→ PROBLEM DESCRIPTION: Return exactly the lines that run from the beginning through the line containing "sheet('soil', [G(*p_) for", both included, and no others.

── DATA PROVIDED

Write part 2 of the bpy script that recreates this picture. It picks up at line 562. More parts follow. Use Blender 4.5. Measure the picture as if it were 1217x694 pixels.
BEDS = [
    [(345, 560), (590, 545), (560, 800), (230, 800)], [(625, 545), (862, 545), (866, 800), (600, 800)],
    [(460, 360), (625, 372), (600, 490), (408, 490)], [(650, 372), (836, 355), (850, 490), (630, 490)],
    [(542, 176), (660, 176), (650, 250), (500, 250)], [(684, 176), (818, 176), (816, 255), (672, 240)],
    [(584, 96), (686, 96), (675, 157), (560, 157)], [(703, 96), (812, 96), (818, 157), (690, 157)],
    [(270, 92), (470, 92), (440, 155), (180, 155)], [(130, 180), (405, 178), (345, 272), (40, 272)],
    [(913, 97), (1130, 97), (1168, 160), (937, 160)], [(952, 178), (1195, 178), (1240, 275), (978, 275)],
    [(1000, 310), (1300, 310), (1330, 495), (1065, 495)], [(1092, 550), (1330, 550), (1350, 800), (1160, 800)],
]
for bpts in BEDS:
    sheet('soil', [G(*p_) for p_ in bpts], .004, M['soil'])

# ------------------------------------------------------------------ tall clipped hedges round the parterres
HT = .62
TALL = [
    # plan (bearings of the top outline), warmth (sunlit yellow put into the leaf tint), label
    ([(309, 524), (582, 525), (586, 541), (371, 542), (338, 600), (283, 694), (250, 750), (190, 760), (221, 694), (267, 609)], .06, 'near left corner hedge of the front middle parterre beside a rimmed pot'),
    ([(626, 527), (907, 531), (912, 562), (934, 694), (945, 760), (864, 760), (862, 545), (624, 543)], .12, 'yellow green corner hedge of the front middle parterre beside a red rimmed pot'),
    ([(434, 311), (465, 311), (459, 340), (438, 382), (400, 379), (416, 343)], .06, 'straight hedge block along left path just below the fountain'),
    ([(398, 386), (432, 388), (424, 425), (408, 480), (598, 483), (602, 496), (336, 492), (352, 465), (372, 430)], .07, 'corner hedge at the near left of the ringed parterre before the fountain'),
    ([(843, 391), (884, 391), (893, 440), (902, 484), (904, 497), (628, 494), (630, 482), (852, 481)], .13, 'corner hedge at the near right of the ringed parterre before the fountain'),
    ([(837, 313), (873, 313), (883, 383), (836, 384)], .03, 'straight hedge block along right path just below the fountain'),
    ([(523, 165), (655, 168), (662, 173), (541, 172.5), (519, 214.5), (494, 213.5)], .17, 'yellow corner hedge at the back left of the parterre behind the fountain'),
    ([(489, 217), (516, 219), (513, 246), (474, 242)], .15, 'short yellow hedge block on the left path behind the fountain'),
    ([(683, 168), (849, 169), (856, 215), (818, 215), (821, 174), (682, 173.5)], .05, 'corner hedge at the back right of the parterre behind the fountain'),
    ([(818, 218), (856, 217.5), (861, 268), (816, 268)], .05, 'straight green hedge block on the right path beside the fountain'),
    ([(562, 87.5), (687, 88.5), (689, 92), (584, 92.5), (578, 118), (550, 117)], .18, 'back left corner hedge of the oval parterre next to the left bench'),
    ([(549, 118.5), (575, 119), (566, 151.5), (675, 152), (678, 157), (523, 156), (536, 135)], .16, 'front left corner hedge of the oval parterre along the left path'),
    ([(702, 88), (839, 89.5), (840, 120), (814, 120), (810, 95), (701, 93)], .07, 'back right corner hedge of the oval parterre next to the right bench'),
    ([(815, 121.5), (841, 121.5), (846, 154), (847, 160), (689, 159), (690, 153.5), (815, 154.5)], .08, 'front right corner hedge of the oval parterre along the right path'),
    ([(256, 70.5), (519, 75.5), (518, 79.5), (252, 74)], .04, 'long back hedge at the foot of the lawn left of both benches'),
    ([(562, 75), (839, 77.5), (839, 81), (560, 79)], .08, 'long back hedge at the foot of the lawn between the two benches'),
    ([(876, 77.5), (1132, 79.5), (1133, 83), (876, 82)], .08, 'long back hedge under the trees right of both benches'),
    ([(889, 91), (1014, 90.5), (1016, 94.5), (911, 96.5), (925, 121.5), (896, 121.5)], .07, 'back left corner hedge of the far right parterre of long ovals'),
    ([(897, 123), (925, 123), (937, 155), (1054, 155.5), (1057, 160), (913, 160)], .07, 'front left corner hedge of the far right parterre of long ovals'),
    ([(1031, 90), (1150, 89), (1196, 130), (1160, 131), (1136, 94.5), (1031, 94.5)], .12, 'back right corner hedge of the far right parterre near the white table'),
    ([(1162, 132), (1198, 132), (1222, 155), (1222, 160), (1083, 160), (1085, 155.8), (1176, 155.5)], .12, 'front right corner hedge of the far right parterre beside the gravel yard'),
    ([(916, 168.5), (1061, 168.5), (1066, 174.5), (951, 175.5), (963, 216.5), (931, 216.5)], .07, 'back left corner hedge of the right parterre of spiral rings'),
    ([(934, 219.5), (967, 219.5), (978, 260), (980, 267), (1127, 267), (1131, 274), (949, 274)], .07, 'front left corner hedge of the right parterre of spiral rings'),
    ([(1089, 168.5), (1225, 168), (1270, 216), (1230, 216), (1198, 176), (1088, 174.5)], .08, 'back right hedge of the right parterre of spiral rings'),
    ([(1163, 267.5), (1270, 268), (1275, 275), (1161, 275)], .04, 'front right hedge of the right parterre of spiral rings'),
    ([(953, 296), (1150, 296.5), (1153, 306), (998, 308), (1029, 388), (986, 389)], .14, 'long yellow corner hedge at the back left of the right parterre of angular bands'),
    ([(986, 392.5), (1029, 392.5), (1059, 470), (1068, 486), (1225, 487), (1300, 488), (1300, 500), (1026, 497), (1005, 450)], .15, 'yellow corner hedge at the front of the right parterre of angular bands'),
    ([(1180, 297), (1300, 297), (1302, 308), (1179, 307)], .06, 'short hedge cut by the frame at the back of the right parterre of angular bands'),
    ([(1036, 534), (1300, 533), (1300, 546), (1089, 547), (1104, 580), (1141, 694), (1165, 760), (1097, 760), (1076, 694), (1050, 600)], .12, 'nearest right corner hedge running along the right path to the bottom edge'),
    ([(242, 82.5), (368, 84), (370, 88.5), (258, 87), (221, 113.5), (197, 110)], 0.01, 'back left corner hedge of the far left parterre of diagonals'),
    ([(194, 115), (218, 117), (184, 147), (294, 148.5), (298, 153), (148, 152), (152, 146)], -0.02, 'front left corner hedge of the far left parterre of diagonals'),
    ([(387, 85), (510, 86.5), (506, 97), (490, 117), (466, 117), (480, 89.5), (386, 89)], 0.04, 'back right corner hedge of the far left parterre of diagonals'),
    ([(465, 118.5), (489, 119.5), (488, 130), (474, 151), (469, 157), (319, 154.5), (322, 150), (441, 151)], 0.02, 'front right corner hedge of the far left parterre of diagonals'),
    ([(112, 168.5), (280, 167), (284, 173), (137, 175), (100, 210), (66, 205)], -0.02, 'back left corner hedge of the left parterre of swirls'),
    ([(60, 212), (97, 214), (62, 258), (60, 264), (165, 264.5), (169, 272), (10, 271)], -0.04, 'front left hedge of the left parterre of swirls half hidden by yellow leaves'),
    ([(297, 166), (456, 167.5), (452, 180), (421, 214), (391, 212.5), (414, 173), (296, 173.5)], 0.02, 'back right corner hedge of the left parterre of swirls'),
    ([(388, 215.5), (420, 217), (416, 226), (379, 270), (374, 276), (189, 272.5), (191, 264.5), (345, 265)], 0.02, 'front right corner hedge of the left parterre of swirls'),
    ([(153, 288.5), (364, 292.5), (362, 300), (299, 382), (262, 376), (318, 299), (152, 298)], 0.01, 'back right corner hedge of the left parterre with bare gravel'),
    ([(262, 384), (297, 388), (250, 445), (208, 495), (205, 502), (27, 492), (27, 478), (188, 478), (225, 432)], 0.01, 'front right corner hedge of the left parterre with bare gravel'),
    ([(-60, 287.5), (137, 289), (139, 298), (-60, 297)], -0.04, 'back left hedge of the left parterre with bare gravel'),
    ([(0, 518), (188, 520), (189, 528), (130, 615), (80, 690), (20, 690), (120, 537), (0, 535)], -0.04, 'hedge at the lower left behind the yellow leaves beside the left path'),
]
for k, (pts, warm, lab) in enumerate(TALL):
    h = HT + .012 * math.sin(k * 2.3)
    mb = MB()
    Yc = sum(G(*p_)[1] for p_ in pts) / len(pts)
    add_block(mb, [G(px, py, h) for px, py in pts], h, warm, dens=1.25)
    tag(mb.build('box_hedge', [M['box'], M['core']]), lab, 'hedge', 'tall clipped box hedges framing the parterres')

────

→ SOLUTION FOR THIS TASK:
Write part 2 of the bpy script that recreates this picture. It picks up at line 562. More parts follow. Use Blender 4.5. Measure the picture as if it were 1217x694 pixels.
BEDS = [
    [(345, 560), (590, 545), (560, 800), (230, 800)], [(625, 545), (862, 545), (866, 800), (600, 800)],
    [(460, 360), (625, 372), (600, 490), (408, 490)], [(650, 372), (836, 355), (850, 490), (630, 490)],
    [(542, 176), (660, 176), (650, 250), (500, 250)], [(684, 176), (818, 176), (816, 255), (672, 240)],
    [(584, 96), (686, 96), (675, 157), (560, 157)], [(703, 96), (812, 96), (818, 157), (690, 157)],
    [(270, 92), (470, 92), (440, 155), (180, 155)], [(130, 180), (405, 178), (345, 272), (40, 272)],
    [(913, 97), (1130, 97), (1168, 160), (937, 160)], [(952, 178), (1195, 178), (1240, 275), (978, 275)],
    [(1000, 310), (1300, 310), (1330, 495), (1065, 495)], [(1092, 550), (1330, 550), (1350, 800), (1160, 800)],
]
for bpts in BEDS:
    sheet('soil', [G(*p_) for p_ in bpts], .004, M['soil'])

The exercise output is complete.